◆ **Stated problem**: Restate the complete material exactly.

>> Start

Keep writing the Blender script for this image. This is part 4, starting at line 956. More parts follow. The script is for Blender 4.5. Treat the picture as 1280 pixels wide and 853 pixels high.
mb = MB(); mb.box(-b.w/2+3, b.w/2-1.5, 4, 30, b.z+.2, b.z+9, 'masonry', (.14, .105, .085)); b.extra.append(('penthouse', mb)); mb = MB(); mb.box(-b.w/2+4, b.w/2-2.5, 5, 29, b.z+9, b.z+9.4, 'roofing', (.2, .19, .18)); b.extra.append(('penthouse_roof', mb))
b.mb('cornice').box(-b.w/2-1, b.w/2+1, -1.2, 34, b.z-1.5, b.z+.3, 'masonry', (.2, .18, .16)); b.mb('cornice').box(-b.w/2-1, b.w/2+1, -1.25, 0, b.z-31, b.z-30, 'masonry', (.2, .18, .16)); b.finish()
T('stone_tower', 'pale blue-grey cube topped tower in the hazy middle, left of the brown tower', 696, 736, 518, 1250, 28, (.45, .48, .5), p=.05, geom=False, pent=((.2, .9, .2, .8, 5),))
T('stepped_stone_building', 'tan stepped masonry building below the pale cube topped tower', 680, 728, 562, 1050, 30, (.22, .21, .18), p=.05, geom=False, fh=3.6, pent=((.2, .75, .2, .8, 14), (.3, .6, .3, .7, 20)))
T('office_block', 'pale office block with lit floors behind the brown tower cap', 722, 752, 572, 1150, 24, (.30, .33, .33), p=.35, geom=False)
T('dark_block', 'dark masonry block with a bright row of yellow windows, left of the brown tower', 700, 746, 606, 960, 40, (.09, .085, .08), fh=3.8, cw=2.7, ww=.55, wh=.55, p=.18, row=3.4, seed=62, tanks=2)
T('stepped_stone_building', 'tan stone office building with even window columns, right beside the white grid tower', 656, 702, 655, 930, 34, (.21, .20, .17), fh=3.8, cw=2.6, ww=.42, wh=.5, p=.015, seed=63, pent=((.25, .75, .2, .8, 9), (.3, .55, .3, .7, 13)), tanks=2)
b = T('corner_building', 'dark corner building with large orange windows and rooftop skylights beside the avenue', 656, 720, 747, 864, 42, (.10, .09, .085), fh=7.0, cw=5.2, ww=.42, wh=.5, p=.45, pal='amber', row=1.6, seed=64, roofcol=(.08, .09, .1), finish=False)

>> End

◆ **Finished exercise**:
Keep writing the Blender script for this image. This is part 4, starting at line 956. More parts follow. The script is for Blender 4.5. Treat the picture as 1280 pixels wide and 853 pixels high.
mb = MB(); mb.box(-b.w/2+3, b.w/2-1.5, 4, 30, b.z+.2, b.z+9, 'masonry', (.14, .105, .085)); b.extra.append(('penthouse', mb)); mb = MB(); mb.box(-b.w/2+4, b.w/2-2.5, 5, 29, b.z+9, b.z+9.4, 'roofing', (.2, .19, .18)); b.extra.append(('penthouse_roof', mb))
b.mb('cornice').box(-b.w/2-1, b.w/2+1, -1.2, 34, b.z-1.5, b.z+.3, 'masonry', (.2, .18, .16)); b.mb('cornice').box(-b.w/2-1, b.w/2+1, -1.25, 0, b.z-31, b.z-30, 'masonry', (.2, .18, .16)); b.finish()
T('stone_tower', 'pale blue-grey cube topped tower in the hazy middle, left of the brown tower', 696, 736, 518, 1250, 28, (.45, .48, .5), p=.05, geom=False, pent=((.2, .9, .2, .8, 5),))
T('stepped_stone_building', 'tan stepped masonry building below the pale cube topped tower', 680, 728, 562, 1050, 30, (.22, .21, .18), p=.05, geom=False, fh=3.6, pent=((.2, .75, .2, .8, 14), (.3, .6, .3, .7, 20)))
T('office_block', 'pale office block with lit floors behind the brown tower cap', 722, 752, 572, 1150, 24, (.30, .33, .33), p=.35, geom=False)
T('dark_block', 'dark masonry block with a bright row of yellow windows, left of the brown tower', 700, 746, 606, 960, 40, (.09, .085, .08), fh=3.8, cw=2.7, ww=.55, wh=.55, p=.18, row=3.4, seed=62, tanks=2)
T('stepped_stone_building', 'tan stone office building with even window columns, right beside the white grid tower', 656, 702, 655, 930, 34, (.21, .20, .17), fh=3.8, cw=2.6, ww=.42, wh=.5, p=.015, seed=63, pent=((.25, .75, .2, .8, 9), (.3, .55, .3, .7, 13)), tanks=2)
b = T('corner_building', 'dark corner building with large orange windows and rooftop skylights beside the avenue', 656, 720, 747, 864, 42, (.10, .09, .085), fh=7.0, cw=5.2, ww=.42, wh=.5, p=.45, pal='amber', row=1.6, seed=64, roofcol=(.08, .09, .1), finish=False)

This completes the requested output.